● OBJECTIVE: Each line below should be quoted exactly, please.

--- begin DATASET CONTENT ---

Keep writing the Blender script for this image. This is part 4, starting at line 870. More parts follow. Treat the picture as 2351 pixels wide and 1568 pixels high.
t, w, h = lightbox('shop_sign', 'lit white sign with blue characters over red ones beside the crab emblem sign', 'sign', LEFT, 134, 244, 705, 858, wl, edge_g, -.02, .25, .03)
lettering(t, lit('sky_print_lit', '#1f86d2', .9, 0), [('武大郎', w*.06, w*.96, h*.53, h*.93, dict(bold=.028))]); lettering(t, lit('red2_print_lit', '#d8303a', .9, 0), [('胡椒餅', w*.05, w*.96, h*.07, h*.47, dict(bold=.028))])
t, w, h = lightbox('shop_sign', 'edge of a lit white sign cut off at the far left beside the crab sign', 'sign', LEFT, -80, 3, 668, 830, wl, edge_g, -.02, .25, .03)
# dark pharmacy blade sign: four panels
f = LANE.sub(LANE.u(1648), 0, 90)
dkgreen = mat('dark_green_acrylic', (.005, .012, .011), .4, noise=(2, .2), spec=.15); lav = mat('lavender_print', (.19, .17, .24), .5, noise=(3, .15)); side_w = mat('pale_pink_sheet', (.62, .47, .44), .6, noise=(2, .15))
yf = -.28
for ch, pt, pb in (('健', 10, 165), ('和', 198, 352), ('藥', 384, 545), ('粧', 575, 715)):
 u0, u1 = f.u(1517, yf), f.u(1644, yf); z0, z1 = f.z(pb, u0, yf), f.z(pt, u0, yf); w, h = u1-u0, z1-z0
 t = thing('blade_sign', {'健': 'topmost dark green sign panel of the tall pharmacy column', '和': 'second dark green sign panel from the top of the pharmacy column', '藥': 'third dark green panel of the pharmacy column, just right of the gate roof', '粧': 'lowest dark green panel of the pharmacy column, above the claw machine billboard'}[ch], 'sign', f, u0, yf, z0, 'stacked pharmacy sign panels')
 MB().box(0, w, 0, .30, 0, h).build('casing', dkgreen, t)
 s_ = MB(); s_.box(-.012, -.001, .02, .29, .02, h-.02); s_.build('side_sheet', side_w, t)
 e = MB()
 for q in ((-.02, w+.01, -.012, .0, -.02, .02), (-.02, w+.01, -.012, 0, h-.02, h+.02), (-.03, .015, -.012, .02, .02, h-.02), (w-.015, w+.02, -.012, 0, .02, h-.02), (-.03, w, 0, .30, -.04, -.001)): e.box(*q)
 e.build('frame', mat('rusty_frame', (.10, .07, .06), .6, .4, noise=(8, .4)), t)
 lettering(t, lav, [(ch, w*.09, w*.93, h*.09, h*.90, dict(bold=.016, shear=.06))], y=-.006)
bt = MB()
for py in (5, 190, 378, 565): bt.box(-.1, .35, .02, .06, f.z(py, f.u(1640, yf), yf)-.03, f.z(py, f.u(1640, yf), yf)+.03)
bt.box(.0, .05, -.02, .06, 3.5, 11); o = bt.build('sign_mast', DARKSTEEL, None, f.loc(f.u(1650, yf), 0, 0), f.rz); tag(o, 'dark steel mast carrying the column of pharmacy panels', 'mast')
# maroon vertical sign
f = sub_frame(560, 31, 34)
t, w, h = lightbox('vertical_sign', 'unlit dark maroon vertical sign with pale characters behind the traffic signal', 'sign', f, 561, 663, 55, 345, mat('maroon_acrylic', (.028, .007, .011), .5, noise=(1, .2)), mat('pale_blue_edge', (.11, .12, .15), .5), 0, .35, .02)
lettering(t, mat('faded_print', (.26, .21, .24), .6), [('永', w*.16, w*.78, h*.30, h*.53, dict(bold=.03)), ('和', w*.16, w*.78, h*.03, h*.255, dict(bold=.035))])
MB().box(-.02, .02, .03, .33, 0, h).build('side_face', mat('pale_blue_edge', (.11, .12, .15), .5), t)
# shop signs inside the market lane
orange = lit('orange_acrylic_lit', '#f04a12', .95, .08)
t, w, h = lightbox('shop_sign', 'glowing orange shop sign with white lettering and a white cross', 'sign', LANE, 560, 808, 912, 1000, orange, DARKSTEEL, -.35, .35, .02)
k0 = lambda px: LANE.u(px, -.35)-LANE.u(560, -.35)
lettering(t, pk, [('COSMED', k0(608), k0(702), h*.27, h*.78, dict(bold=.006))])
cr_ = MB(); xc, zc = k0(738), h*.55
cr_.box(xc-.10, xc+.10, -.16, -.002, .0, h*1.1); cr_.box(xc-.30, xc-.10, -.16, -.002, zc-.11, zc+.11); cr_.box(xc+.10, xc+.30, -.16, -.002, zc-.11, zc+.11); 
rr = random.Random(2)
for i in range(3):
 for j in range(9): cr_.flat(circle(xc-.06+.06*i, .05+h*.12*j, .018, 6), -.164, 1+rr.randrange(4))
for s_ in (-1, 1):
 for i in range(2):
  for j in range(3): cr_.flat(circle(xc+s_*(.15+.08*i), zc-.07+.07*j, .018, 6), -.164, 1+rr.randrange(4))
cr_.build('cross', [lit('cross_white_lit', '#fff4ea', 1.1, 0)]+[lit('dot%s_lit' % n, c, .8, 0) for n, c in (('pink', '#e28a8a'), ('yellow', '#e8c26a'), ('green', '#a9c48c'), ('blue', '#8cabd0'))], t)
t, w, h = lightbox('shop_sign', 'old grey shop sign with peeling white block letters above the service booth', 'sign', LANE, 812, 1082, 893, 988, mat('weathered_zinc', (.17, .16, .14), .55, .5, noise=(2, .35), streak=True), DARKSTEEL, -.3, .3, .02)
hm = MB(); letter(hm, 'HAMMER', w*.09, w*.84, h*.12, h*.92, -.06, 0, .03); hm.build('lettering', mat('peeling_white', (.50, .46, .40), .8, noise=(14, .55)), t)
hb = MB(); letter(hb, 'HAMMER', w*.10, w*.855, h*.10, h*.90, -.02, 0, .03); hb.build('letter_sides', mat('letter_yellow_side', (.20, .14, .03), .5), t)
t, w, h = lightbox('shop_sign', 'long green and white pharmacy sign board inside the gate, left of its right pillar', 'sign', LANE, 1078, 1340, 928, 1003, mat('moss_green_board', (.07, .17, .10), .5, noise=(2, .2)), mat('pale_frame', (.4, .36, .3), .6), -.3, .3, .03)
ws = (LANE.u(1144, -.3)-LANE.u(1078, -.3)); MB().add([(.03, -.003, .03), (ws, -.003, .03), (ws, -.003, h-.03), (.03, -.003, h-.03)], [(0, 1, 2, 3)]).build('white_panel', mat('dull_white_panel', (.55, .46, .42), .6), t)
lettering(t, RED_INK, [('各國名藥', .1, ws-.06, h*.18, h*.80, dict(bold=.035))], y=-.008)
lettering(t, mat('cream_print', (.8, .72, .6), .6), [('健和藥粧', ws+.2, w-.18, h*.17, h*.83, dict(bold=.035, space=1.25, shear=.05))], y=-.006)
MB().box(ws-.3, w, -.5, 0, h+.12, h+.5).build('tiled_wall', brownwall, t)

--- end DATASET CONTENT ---

● ANSWER TO THIS EXERCISE:
Keep writing the Blender script for this image. This is part 4, starting at line 870. More parts follow. Treat the picture as 2351 pixels wide and 1568 pixels high.
t, w, h = lightbox('shop_sign', 'lit white sign with blue characters over red ones beside the crab emblem sign', 'sign', LEFT, 134, 244, 705, 858, wl, edge_g, -.02, .25, .03)
lettering(t, lit('sky_print_lit', '#1f86d2', .9, 0), [('武大郎', w*.06, w*.96, h*.53, h*.93, dict(bold=.028))]); lettering(t, lit('red2_print_lit', '#d8303a', .9, 0), [('胡椒餅', w*.05, w*.96, h*.07, h*.47, dict(bold=.028))])
t, w, h = lightbox('shop_sign', 'edge of a lit white sign cut off at the far left beside the crab sign', 'sign', LEFT, -80, 3, 668, 830, wl, edge_g, -.02, .25, .03)
# dark pharmacy blade sign: four panels
f = LANE.sub(LANE.u(1648), 0, 90)
dkgreen = mat('dark_green_acrylic', (.005, .012, .011), .4, noise=(2, .2), spec=.15); lav = mat('lavender_print', (.19, .17, .24), .5, noise=(3, .15)); side_w = mat('pale_pink_sheet', (.62, .47, .44), .6, noise=(2, .15))
yf = -.28
for ch, pt, pb in (('健', 10, 165), ('和', 198, 352), ('藥', 384, 545), ('粧', 575, 715)):
 u0, u1 = f.u(1517, yf), f.u(1644, yf); z0, z1 = f.z(pb, u0, yf), f.z(pt, u0, yf); w, h = u1-u0, z1-z0
 t = thing('blade_sign', {'健': 'topmost dark green sign panel of the tall pharmacy column', '和': 'second dark green sign panel from the top of the pharmacy column', '藥': 'third dark green panel of the pharmacy column, just right of the gate roof', '粧': 'lowest dark green panel of the pharmacy column, above the claw machine billboard'}[ch], 'sign', f, u0, yf, z0, 'stacked pharmacy sign panels')
 MB().box(0, w, 0, .30, 0, h).build('casing', dkgreen, t)
 s_ = MB(); s_.box(-.012, -.001, .02, .29, .02, h-.02); s_.build('side_sheet', side_w, t)
 e = MB()
 for q in ((-.02, w+.01, -.012, .0, -.02, .02), (-.02, w+.01, -.012, 0, h-.02, h+.02), (-.03, .015, -.012, .02, .02, h-.02), (w-.015, w+.02, -.012, 0, .02, h-.02), (-.03, w, 0, .30, -.04, -.001)): e.box(*q)
 e.build('frame', mat('rusty_frame', (.10, .07, .06), .6, .4, noise=(8, .4)), t)
 lettering(t, lav, [(ch, w*.09, w*.93, h*.09, h*.90, dict(bold=.016, shear=.06))], y=-.006)
bt = MB()
for py in (5, 190, 378, 565): bt.box(-.1, .35, .02, .06, f.z(py, f.u(1640, yf), yf)-.03, f.z(py, f.u(1640, yf), yf)+.03)
bt.box(.0, .05, -.02, .06, 3.5, 11); o = bt.build('sign_mast', DARKSTEEL, None, f.loc(f.u(1650, yf), 0, 0), f.rz); tag(o, 'dark steel mast carrying the column of pharmacy panels', 'mast')
# maroon vertical sign
f = sub_frame(560, 31, 34)
t, w, h = lightbox('vertical_sign', 'unlit dark maroon vertical sign with pale characters behind the traffic signal', 'sign', f, 561, 663, 55, 345, mat('maroon_acrylic', (.028, .007, .011), .5, noise=(1, .2)), mat('pale_blue_edge', (.11, .12, .15), .5), 0, .35, .02)
lettering(t, mat('faded_print', (.26, .21, .24), .6), [('永', w*.16, w*.78, h*.30, h*.53, dict(bold=.03)), ('和', w*.16, w*.78, h*.03, h*.255, dict(bold=.035))])
MB().box(-.02, .02, .03, .33, 0, h).build('side_face', mat('pale_blue_edge', (.11, .12, .15), .5), t)
# shop signs inside the market lane
orange = lit('orange_acrylic_lit', '#f04a12', .95, .08)
t, w, h = lightbox('shop_sign', 'glowing orange shop sign with white lettering and a white cross', 'sign', LANE, 560, 808, 912, 1000, orange, DARKSTEEL, -.35, .35, .02)
k0 = lambda px: LANE.u(px, -.35)-LANE.u(560, -.35)
lettering(t, pk, [('COSMED', k0(608), k0(702), h*.27, h*.78, dict(bold=.006))])
cr_ = MB(); xc, zc = k0(738), h*.55
cr_.box(xc-.10, xc+.10, -.16, -.002, .0, h*1.1); cr_.box(xc-.30, xc-.10, -.16, -.002, zc-.11, zc+.11); cr_.box(xc+.10, xc+.30, -.16, -.002, zc-.11, zc+.11); 
rr = random.Random(2)
for i in range(3):
 for j in range(9): cr_.flat(circle(xc-.06+.06*i, .05+h*.12*j, .018, 6), -.164, 1+rr.randrange(4))
for s_ in (-1, 1):
 for i in range(2):
  for j in range(3): cr_.flat(circle(xc+s_*(.15+.08*i), zc-.07+.07*j, .018, 6), -.164, 1+rr.randrange(4))
cr_.build('cross', [lit('cross_white_lit', '#fff4ea', 1.1, 0)]+[lit('dot%s_lit' % n, c, .8, 0) for n, c in (('pink', '#e28a8a'), ('yellow', '#e8c26a'), ('green', '#a9c48c'), ('blue', '#8cabd0'))], t)
t, w, h = lightbox('shop_sign', 'old grey shop sign with peeling white block letters above the service booth', 'sign', LANE, 812, 1082, 893, 988, mat('weathered_zinc', (.17, .16, .14), .55, .5, noise=(2, .35), streak=True), DARKSTEEL, -.3, .3, .02)
hm = MB(); letter(hm, 'HAMMER', w*.09, w*.84, h*.12, h*.92, -.06, 0, .03); hm.build('lettering', mat('peeling_white', (.50, .46, .40), .8, noise=(14, .55)), t)
hb = MB(); letter(hb, 'HAMMER', w*.10, w*.855, h*.10, h*.90, -.02, 0, .03); hb.build('letter_sides', mat('letter_yellow_side', (.20, .14, .03), .5), t)
t, w, h = lightbox('shop_sign', 'long green and white pharmacy sign board inside the gate, left of its right pillar', 'sign', LANE, 1078, 1340, 928, 1003, mat('moss_green_board', (.07, .17, .10), .5, noise=(2, .2)), mat('pale_frame', (.4, .36, .3), .6), -.3, .3, .03)
ws = (LANE.u(1144, -.3)-LANE.u(1078, -.3)); MB().add([(.03, -.003, .03), (ws, -.003, .03), (ws, -.003, h-.03), (.03, -.003, h-.03)], [(0, 1, 2, 3)]).build('white_panel', mat('dull_white_panel', (.55, .46, .42), .6), t)
lettering(t, RED_INK, [('各國名藥', .1, ws-.06, h*.18, h*.80, dict(bold=.035))], y=-.008)
lettering(t, mat('cream_print', (.8, .72, .6), .6), [('健和藥粧', ws+.2, w-.18, h*.17, h*.83, dict(bold=.035, space=1.25, shear=.05))], y=-.006)
MB().box(ws-.3, w, -.5, 0, h+.12, h+.5).build('tiled_wall', brownwall, t)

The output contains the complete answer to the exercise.